(Map of snow removal: red pins mark disposal locations)

Whenever a city gets hit by a serious blizzard, the snow has to go somewhere, quickly. Perhaps no city knows this better than Chicago: after the city’s 1967 storm, the streets weren’t clear for weeks, and rail yards famously started filling train cars with snow and shipping it out of town, as far south as Florida.

Back then, the city also had another simple strategy for disposing of snow: it would dump giant loads in the Chicago River. Since the 1960s, though, it’s become clear that snow cleared from the street can pick up pollutants and trash, and dumping it into waterways is an environmental hazard. Instead, cities have had to come up with new strategies for dealing with excess snow–which often means stockpiling it, in designated locations, until spring, or at least the next big thaw.

Some cities keep their snow locations secret, but Chicago shared its list of lots identified as excess snow disposal locations with Atlas Obscura and DNAInfo. Altogether, the city has 530 locations where it can pile snow, across the city’s 50 wards. 

“We try to spread it out evenly around the city,” Cole Stallard, Deputy Commissioner of Streets and Sanitation, who oversee snow operations. “We’re not trying to take snow from one ward and shuttle it over it the other wards.”

These are vacant lots, identified by ward superintendents and re-verified each year, that both belong to the city and are located far away enough from businesses and residences that melting snow will not create a problem. The concentration of these locations is spottier on the city’s North Side, and denser on the West and South sides. The list can change year to year, as lots or the land around them are developed.

In contrast, New York has 48 sites for snow disposal, including 28 staging areas for snow melters that can rapidly deal with giant snow piles.

In the past, Chicago has rented melters to deal with snow: during a 2011 blizzard, when more than 21 inches of snow fell, the city used six melters to handle the load.

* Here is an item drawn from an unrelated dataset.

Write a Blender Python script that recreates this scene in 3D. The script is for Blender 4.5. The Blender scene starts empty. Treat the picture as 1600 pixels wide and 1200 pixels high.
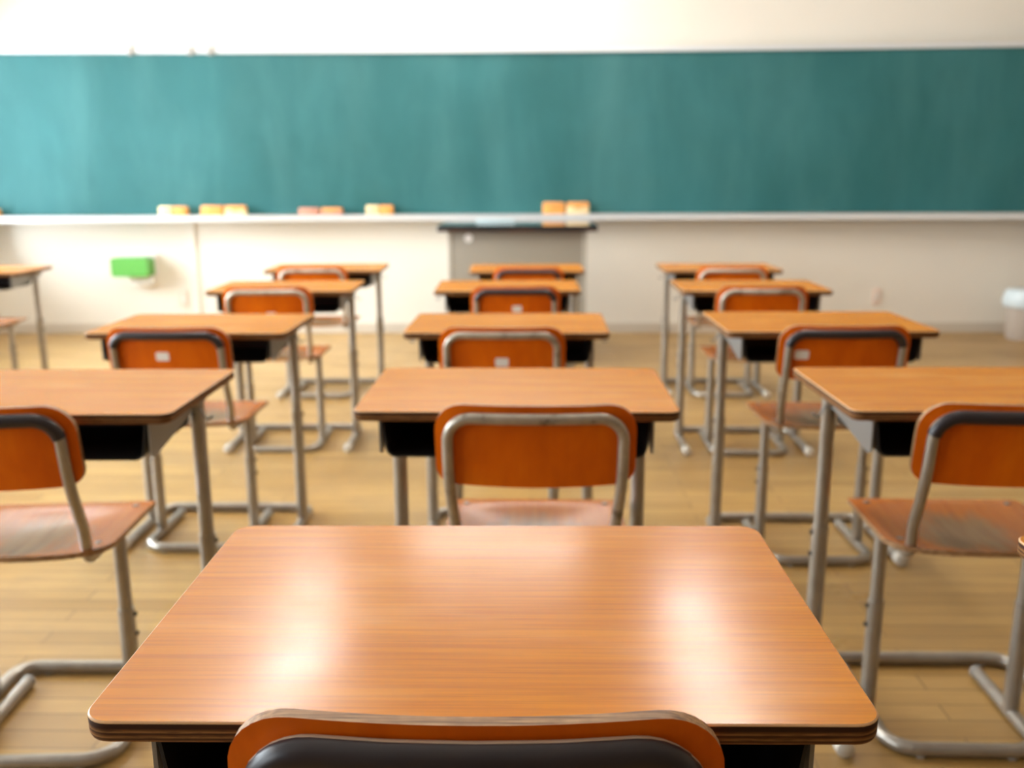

More often, though, the city’s Department of Streets and Sanitation moves excess snow to vacant lots and lets it melt on its own, a more cost-effective measure.

With more than 500 lots available, it’s possible to spread out a lot of snow. After a 2015 blizzard, the fifth largest on record, during which more than 19 inches of snow fell, the city did not need to rent melters, according to Stallard.

The department does try to keep the piles of snow in any particular place “reasonable,” he says: “We don’t want to see people climbing up the mountain and sledding on it.”